Just who is elite?

Americans hate elites.  It seems to be one of the core principles of our culture that privileged snobs have to be taken down.  That attitude can be exploited for good, when the exploited (99%) are rallied to fight their exploiters (1%), but it can also be used by the exploiters to divide the exploited.  This is one of the things we saw happening in Wisconsin and it is one of the themes of the Romney campaign.

So, according to the 1%, those who by the sweat of their brows have accumulated 40% of America’s wealth, the true lazy parasites on the nation’s resources are unionised workers, especially if they are police, firefighters, and teachers!  The tragedy is that this does strike a chord with many non-unionised workers who have horrible health insurance, retirement plans, working hours, and all those other things organised labor has struggled for over the last 150 years.  To the minimum wage worker without health insurance or any shadow of job security the 11.8% of salaried workers who are unionised do look privileged.  After all, they are getting less brutally exploitative compensation for their work.

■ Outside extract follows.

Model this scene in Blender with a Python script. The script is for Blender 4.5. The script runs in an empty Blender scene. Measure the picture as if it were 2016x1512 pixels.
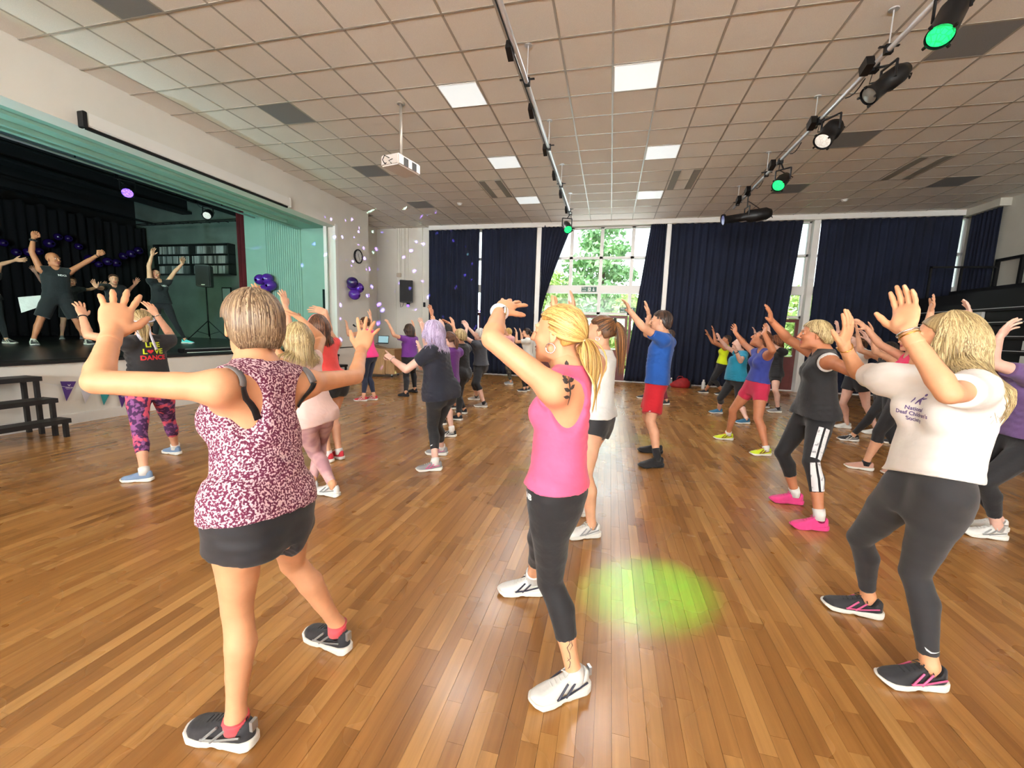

This is the divide and conquer technique we can expect to see this year from Republicans of all kinds and, perhaps to a lesser degree, all but the most left wing (or more correctly, least right-wing) Democrats.

The movement that began with Occupy Wall Street is against the 1% and their ability to buy political power.  Part of that movement has to be a defence of the right to organize and the compensation those who are organized have won.